Terceiro ato. Joacine escoltada no Parlamento
Em plena polémica em torno do atraso na entrega do projeto das alterações à Lei da Nacionalidade, um repórter do canal de televisão SIC, ao tentar questionar a deputada na Assembleia da República, é interpelado por um elemento da GNR, que acompanhava a deputada no interior do Parlamento, depois desta ter declarado que tinha sido anteriormente incomodada por jornalistas.
A secretaria-geral da Assembleia da República foi obrigada a esclarecer que os oficiais da guarda do palácio só podem acompanhar os deputados quando estiver em causa a sua segurança na sequência do caso da aparente "escolta" da parlamentar do Livre.
Joacine exige respeito por parte dos jornalistas, à saída da sessão plenária da Assembleia da República dedicada ao debate quinzenal com o primeiro-ministro.
"Eu acho que é necessário nós começarmos a respeitarmo-nos uns aos outros. Se vos foi avisado, antecipadamente, que eu ontem não iria dar entrevista absolutamente nenhuma, o que se espera é que haja respeito", afirmou a deputada.
Quarto ato. Voto no Orçamento do Estado
A 42ª Assembleia do Livre anuncia, a 5 de janeiro, que o partido só decidirá o sentido de voto na generalidade do Orçamento do Estado (OE) para 2020 numa nova reunião na véspera da votação, avisando que o caminho terá de ser “muito mais ambicioso” para contar com o apoio do partido.
Dias depois, o partido anuncia que esteve reunido com o secretário de Estado dos Assuntos Parlamentares, Duarte Cordeiro, e com o BE no âmbito do OE 2020, mas ainda sem adiantar o sentido de voto.
Joacine Katar Moreira afirma que a proposta de Orçamento é apenas de "continuidade" e apela novamente a uma ótica e objetivos orçamentais "de esquerda", no debate na Assembleia da República.
A deputada recusa revelar, previamente, o seu sentido de voto.
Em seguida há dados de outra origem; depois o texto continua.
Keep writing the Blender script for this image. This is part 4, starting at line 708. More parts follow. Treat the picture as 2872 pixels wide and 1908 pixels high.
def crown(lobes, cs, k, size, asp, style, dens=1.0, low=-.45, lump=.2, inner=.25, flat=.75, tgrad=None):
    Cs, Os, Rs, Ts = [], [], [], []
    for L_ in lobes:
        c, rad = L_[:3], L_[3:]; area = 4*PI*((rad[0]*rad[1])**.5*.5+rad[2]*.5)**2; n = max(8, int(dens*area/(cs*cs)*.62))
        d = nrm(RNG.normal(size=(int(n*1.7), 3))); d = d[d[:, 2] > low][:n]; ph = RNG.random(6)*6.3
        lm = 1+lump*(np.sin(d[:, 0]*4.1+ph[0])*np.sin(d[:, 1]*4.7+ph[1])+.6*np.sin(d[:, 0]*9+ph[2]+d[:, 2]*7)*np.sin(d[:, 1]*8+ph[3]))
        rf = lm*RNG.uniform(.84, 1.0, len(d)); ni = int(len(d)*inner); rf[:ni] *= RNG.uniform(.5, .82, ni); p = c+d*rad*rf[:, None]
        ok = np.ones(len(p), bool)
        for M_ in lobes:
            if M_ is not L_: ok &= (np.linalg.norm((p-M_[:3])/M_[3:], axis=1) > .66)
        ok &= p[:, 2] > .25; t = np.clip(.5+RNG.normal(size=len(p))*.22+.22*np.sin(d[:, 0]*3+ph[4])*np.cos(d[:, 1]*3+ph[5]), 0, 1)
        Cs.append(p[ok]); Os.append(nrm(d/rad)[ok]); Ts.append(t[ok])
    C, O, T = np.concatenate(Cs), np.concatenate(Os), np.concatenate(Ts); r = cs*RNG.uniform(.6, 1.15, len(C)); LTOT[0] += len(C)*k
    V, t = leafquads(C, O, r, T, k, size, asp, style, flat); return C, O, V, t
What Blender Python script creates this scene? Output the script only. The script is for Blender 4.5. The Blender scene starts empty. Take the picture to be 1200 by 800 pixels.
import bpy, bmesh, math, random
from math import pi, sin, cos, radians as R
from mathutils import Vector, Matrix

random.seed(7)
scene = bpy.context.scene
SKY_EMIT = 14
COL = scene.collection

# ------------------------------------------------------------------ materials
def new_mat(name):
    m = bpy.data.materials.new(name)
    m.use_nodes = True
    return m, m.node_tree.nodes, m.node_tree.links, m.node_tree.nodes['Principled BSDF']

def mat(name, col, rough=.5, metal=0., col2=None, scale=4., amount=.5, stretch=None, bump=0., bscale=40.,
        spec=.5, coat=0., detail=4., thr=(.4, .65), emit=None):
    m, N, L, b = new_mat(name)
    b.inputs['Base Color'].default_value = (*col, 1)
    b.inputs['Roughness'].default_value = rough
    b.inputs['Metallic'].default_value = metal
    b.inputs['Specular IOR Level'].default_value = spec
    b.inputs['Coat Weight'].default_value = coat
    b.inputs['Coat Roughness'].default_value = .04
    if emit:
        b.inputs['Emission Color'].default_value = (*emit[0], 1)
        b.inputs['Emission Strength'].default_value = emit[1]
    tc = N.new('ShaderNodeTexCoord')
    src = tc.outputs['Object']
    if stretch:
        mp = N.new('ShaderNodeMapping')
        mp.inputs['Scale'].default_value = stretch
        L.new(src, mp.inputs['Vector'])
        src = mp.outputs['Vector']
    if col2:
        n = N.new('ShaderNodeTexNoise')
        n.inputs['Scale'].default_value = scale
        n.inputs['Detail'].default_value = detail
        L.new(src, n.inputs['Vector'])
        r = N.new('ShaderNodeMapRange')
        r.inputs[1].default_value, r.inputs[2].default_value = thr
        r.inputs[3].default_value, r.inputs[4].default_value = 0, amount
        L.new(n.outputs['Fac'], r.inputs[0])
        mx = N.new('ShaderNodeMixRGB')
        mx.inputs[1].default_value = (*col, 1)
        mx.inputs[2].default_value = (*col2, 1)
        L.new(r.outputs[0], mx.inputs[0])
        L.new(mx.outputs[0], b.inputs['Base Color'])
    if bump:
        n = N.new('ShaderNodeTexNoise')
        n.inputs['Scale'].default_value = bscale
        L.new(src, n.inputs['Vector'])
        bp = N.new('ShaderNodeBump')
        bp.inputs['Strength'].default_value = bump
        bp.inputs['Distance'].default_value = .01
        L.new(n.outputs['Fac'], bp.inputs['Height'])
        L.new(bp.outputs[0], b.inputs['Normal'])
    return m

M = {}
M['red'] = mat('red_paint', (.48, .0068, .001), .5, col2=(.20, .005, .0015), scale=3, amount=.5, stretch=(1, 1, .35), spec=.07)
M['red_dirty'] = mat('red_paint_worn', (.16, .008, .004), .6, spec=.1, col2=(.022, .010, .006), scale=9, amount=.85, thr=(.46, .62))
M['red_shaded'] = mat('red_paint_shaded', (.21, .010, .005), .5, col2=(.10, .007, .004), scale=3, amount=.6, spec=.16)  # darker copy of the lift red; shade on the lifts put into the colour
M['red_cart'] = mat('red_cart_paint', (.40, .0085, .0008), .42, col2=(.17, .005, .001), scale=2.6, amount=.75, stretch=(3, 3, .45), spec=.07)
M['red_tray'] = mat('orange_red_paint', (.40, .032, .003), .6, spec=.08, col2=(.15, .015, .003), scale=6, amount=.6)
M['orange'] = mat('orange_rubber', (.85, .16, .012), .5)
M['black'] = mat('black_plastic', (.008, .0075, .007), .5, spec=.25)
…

O país só fica a conhecer a abstenção do Livre, na generalidade, na hora da votação no Parlamento.
“A recusa em declarar (pela sua voz ou do partido) o sentido de voto do Livre” no OE 2020 antes da votação na generalidade, “contra o conselho do Grupo de Contacto”, é também apontado como um erro político “evitável” por parte da deputada, refere a resolução da Assembleia do Livre, que vai ser votada no congresso deste fim de semana.